**Set problem**
Return all of the data exactly, with nothing left out but the pictures.
[Start Source data]
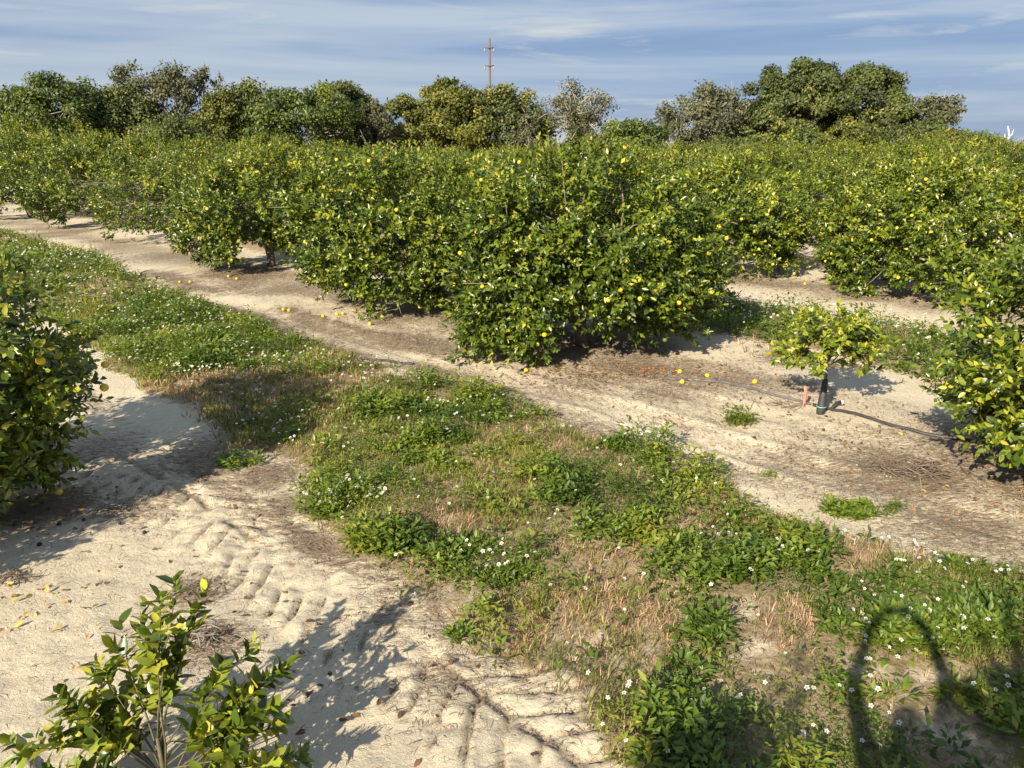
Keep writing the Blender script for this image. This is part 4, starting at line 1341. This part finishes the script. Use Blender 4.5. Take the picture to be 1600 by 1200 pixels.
# tall dry grass of the field beyond the grove
fr = np.random.default_rng(77)
x, y = fr.uniform(-60, 110, 5000), fr.uniform(97, 118, 5000)
k = fr.random(5000) < smooth(.30, .55, fbm(x * .08, y * .08, 90, 3))
x, y = x[k], y[k]
V, F, T = blades_from(x, y, fr, 6, 1.15, .07, .25, np.clip(fr.normal(.6, .2, len(x)), 0, 1), .3)
add("tall_dry_grass", make_mesh("tall_dry_grass", V, F, M_dry, attrs={"tint": T}), kind="stuff", label="tall pale dry grass in the field beyond the grove")

# ------------------------------------------------------------------ behind the camera: what throws the shadows in the lower right
for sd, rad, h, xy, lab in ((53, .42, 2.78, (-1.0, -.40), "unseen orange tree added behind the viewer for its shade, left of the person with raised arms"),
                            (54, .45, 3.02, (.70, -.18), "unseen orange tree added behind the viewer for its shade, right of the person with raised arms")):
    c = Citrus(sd, rad, h, 120, 11, .10, 8, 1.0, fruit=0, sprouts=3)  # out of view, added and shaped to throw leafy shade at lower right
    citrus_tree(c, lab, xy, .3)
gz = float(ground_h(-.05, -.5))
tr = thing("farm_trailer", "flat wooden farm trailer the person with raised arms stands on", "trailer", (-.05, -1.2, gz))
M_wood = plain("trailer_boards", (.30, .24, .18), .8, (.18, .14, .10), 5)
M_body = plain("dark_clothes", (.05, .06, .09), .9, (.04, .045, .07), 12)
for i in range(8):
    add("plank", make_mesh("plank", *box(-1.0 + i * .25, -.76 + i * .25, -1.2, 1.15, 1.02, 1.06), M_wood), tr)
for sx_ in (-.6, .6):
    add("rail", make_mesh("rail", *box(sx_ - .05, sx_ + .05, -1.2, 1.15, .90, 1.02), M_pole), tr)
    a = np.linspace(0, 2 * np.pi, 19)
    w = add("wheel", make_mesh("wheel", *tube(np.stack([np.full(19, sx_ * 1.35), .36 * np.cos(a) - .2, .36 * np.sin(a) + .45], 1), .10, 8), M_hose, smooth_shade=True), tr)
    add("rim", make_mesh("rim", *tube([(sx_ * 1.35 - .05, -.2, .45), (sx_ * 1.35 + .05, -.2, .45)], [.27, .27], 14), M_steel, smooth_shade=True), w)
add("axle", make_mesh("axle", *box(-.8, .8, -.25, -.15, .40, .90), M_pole), tr)
J = dict(pel=(0, -.42, 1.96), sp=(0, -.42, 2.20), ch=(0, -.40, 2.42), nk=(0, -.40, 2.58), hd=(0, -.37, 2.68), ht=(0, -.38, 2.82))
E_ = [("pel", "sp"), ("sp", "ch"), ("ch", "nk"), ("nk", "hd"), ("hd", "ht")]
RAD = dict(pel=.15, sp=.135, ch=.16, nk=.06, hd=.10, ht=.085)
for k, sg in (("l", -1), ("r", 1)):
    J[k + "sh"] = (sg * .20, -.38, 2.54); J[k + "el"] = (sg * .30, -.26, 2.88); J[k + "wr"] = (sg * .20, -.12, 3.15); J[k + "ha"] = (sg * .115, -.075, 3.24)
    J[k + "hip"] = (sg * .10, -.42, 1.90); J[k + "kn"] = (sg * .13, -.40, 1.50); J[k + "an"] = (sg * .14, -.44, 1.12); J[k + "to"] = (sg * .15, -.26, 1.09)
    E_ += [("ch", k + "sh"), (k + "sh", k + "el"), (k + "el", k + "wr"), (k + "wr", k + "ha"), ("pel", k + "hip"), (k + "hip", k + "kn"), (k + "kn", k + "an"), (k + "an", k + "to")]
    RAD.update({k + "sh": .075, k + "el": .052, k + "wr": .038, k + "ha": .042, k + "hip": .10, k + "kn": .07, k + "an": .05, k + "to": .045})
    for q in range(4):                                   # four fingers and a thumb round the phone
        n0, n1 = k + "f%da" % q, k + "f%db" % q
        J[n0] = (sg * (.088 - .004 * q), -.088 + .012 * q, 3.268 + .003 * q); J[n1] = (sg * .06, -.090 + .012 * q, 3.285)
        E_ += [(k + "ha", n0), (n0, n1)]; RAD.update({n0: .009, n1: .008})
    J[k + "t"] = (sg * .075, -.105, 3.255); E_.append((k + "ha", k + "t")); RAD[k + "t"] = .010
keys = list(J)
me = bpy.data.meshes.new("person")
me.from_pydata([J[k] for k in keys], [(keys.index(a_), keys.index(b_)) for a_, b_ in E_], [])
me.materials.append(M_body)
po = add("person", me, None, (-.10, 0, gz), None, "person in dark clothes standing on the trailer with both arms raised overhead", "person")
po.modifiers.new("skin", 'SKIN').use_smooth_shade = True
for i, k in enumerate(keys):
    me.skin_vertices[0].data[i].radius = (RAD[k], RAD[k])
me.skin_vertices[0].data[0].use_root = True
sb = po.modifiers.new("smooth", 'SUBSURF')
sb.levels = sb.render_levels = 1

ph = thing("phone", "dark phone held up high in both hands of the person on the trailer", "phone", (-.10, -.078, gz + 3.285))
add("case", make_mesh("case", *box(-.078, .078, -.005, .004, -.037, .037), M_hose), ph)
add("screen", make_mesh("screen", *box(-.074, .074, -.0065, -.005, -.034, .034), M_steel), ph)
[End Source data]
**Result**
Keep writing the Blender script for this image. This is part 4, starting at line 1341. This part finishes the script. Use Blender 4.5. Take the picture to be 1600 by 1200 pixels.
# tall dry grass of the field beyond the grove
fr = np.random.default_rng(77)
x, y = fr.uniform(-60, 110, 5000), fr.uniform(97, 118, 5000)
k = fr.random(5000) < smooth(.30, .55, fbm(x * .08, y * .08, 90, 3))
x, y = x[k], y[k]
V, F, T = blades_from(x, y, fr, 6, 1.15, .07, .25, np.clip(fr.normal(.6, .2, len(x)), 0, 1), .3)
add("tall_dry_grass", make_mesh("tall_dry_grass", V, F, M_dry, attrs={"tint": T}), kind="stuff", label="tall pale dry grass in the field beyond the grove")

# ------------------------------------------------------------------ behind the camera: what throws the shadows in the lower right
for sd, rad, h, xy, lab in ((53, .42, 2.78, (-1.0, -.40), "unseen orange tree added behind the viewer for its shade, left of the person with raised arms"),
                            (54, .45, 3.02, (.70, -.18), "unseen orange tree added behind the viewer for its shade, right of the person with raised arms")):
    c = Citrus(sd, rad, h, 120, 11, .10, 8, 1.0, fruit=0, sprouts=3)  # out of view, added and shaped to throw leafy shade at lower right
    citrus_tree(c, lab, xy, .3)
gz = float(ground_h(-.05, -.5))
tr = thing("farm_trailer", "flat wooden farm trailer the person with raised arms stands on", "trailer", (-.05, -1.2, gz))
M_wood = plain("trailer_boards", (.30, .24, .18), .8, (.18, .14, .10), 5)
M_body = plain("dark_clothes", (.05, .06, .09), .9, (.04, .045, .07), 12)
for i in range(8):
    add("plank", make_mesh("plank", *box(-1.0 + i * .25, -.76 + i * .25, -1.2, 1.15, 1.02, 1.06), M_wood), tr)
for sx_ in (-.6, .6):
    add("rail", make_mesh("rail", *box(sx_ - .05, sx_ + .05, -1.2, 1.15, .90, 1.02), M_pole), tr)
    a = np.linspace(0, 2 * np.pi, 19)
    w = add("wheel", make_mesh("wheel", *tube(np.stack([np.full(19, sx_ * 1.35), .36 * np.cos(a) - .2, .36 * np.sin(a) + .45], 1), .10, 8), M_hose, smooth_shade=True), tr)
    add("rim", make_mesh("rim", *tube([(sx_ * 1.35 - .05, -.2, .45), (sx_ * 1.35 + .05, -.2, .45)], [.27, .27], 14), M_steel, smooth_shade=True), w)
add("axle", make_mesh("axle", *box(-.8, .8, -.25, -.15, .40, .90), M_pole), tr)
J = dict(pel=(0, -.42, 1.96), sp=(0, -.42, 2.20), ch=(0, -.40, 2.42), nk=(0, -.40, 2.58), hd=(0, -.37, 2.68), ht=(0, -.38, 2.82))
E_ = [("pel", "sp"), ("sp", "ch"), ("ch", "nk"), ("nk", "hd"), ("hd", "ht")]
RAD = dict(pel=.15, sp=.135, ch=.16, nk=.06, hd=.10, ht=.085)
for k, sg in (("l", -1), ("r", 1)):
    J[k + "sh"] = (sg * .20, -.38, 2.54); J[k + "el"] = (sg * .30, -.26, 2.88); J[k + "wr"] = (sg * .20, -.12, 3.15); J[k + "ha"] = (sg * .115, -.075, 3.24)
    J[k + "hip"] = (sg * .10, -.42, 1.90); J[k + "kn"] = (sg * .13, -.40, 1.50); J[k + "an"] = (sg * .14, -.44, 1.12); J[k + "to"] = (sg * .15, -.26, 1.09)
    E_ += [("ch", k + "sh"), (k + "sh", k + "el"), (k + "el", k + "wr"), (k + "wr", k + "ha"), ("pel", k + "hip"), (k + "hip", k + "kn"), (k + "kn", k + "an"), (k + "an", k + "to")]
    RAD.update({k + "sh": .075, k + "el": .052, k + "wr": .038, k + "ha": .042, k + "hip": .10, k + "kn": .07, k + "an": .05, k + "to": .045})
    for q in range(4):                                   # four fingers and a thumb round the phone
        n0, n1 = k + "f%da" % q, k + "f%db" % q
        J[n0] = (sg * (.088 - .004 * q), -.088 + .012 * q, 3.268 + .003 * q); J[n1] = (sg * .06, -.090 + .012 * q, 3.285)
        E_ += [(k + "ha", n0), (n0, n1)]; RAD.update({n0: .009, n1: .008})
    J[k + "t"] = (sg * .075, -.105, 3.255); E_.append((k + "ha", k + "t")); RAD[k + "t"] = .010
keys = list(J)
me = bpy.data.meshes.new("person")
me.from_pydata([J[k] for k in keys], [(keys.index(a_), keys.index(b_)) for a_, b_ in E_], [])
me.materials.append(M_body)
po = add("person", me, None, (-.10, 0, gz), None, "person in dark clothes standing on the trailer with both arms raised overhead", "person")
po.modifiers.new("skin", 'SKIN').use_smooth_shade = True
for i, k in enumerate(keys):
    me.skin_vertices[0].data[i].radius = (RAD[k], RAD[k])
me.skin_vertices[0].data[0].use_root = True
sb = po.modifiers.new("smooth", 'SUBSURF')
sb.levels = sb.render_levels = 1

ph = thing("phone", "dark phone held up high in both hands of the person on the trailer", "phone", (-.10, -.078, gz + 3.285))
add("case", make_mesh("case", *box(-.078, .078, -.005, .004, -.037, .037), M_hose), ph)
add("screen", make_mesh("screen", *box(-.074, .074, -.0065, -.005, -.034, .034), M_steel), ph)